Today I’m joining the blog tour for Stories We Tell Ourselves by Sarah Françoise, published by Apollo (an imprint of Head of Zeus) on 5th April in hardcover and for kindle, with the paperback to follow in November. Described as “an illuminating, amusing, beautifully written meditation on relationships”, I really liked the look of this one but sadly couldn’t find a space in my reading list. See if you like the look of it as much as I did…
Written with a rare precision and insight, Sarah Françoise explores the thorniness of familial love and its capacity to endure with warmth, wit and disarming honesty.
Frank and Joan’s marriage is in trouble. Having spent three decades navigating the trials and tribulations of enduring love and parenthood in their unfinished house in the French alps, Joan’s frustrations with her inattentive husband have reached breaking point. Frank, retreating ever further into his obscure hobbies, is distracted by an epistolary affair with his long-lost German girlfriend. Things are getting tense. But it’s Christmas, and the couple are preparing to welcome home their three far-flung children.

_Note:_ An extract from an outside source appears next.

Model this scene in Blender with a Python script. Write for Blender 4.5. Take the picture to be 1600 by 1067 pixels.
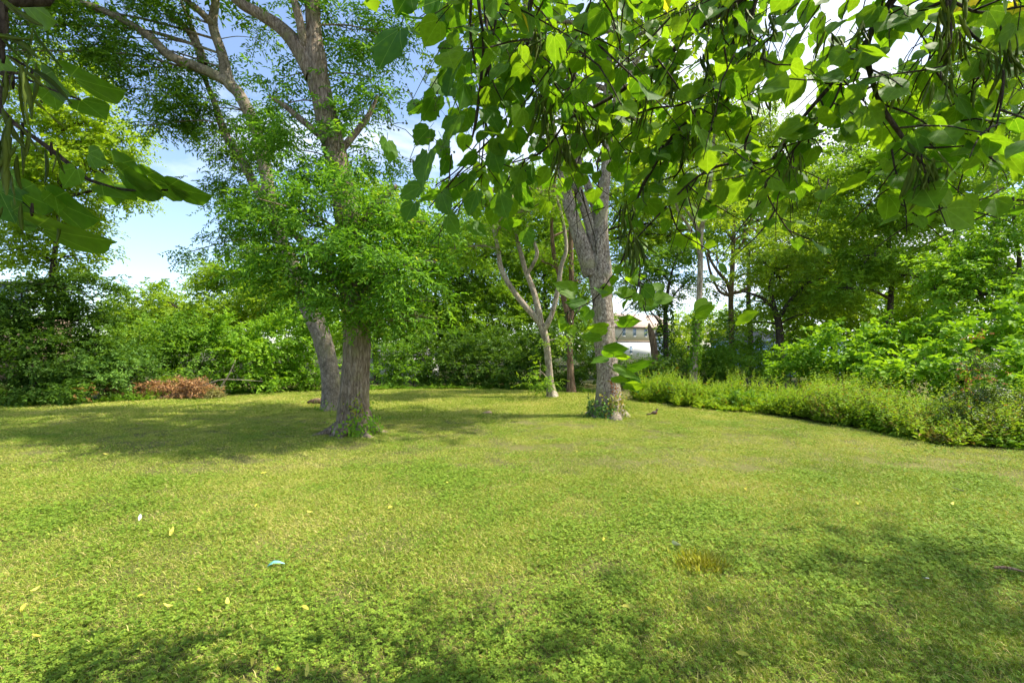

The children, though, are faring little better in love themselves. Maya, a gender expert mother-of-two, is considering leaving her family and running off with a woman; Wim is considering leaving his girlfriend; and Lois, who spends her time turning war documentaries into love poems, is facing a change of heart.
I’d hoped to have some content for you today – but the extract I’d hoped for didn’t arrive, so my apologies. I hope the book description will be enough of a temptation…
About the author
Sarah Françoise is a French-British writer and translator currently living in Brooklyn, NYC. Her writing has appeared in Joyland, Bone Bouquet, Hobart and Poor Claudia.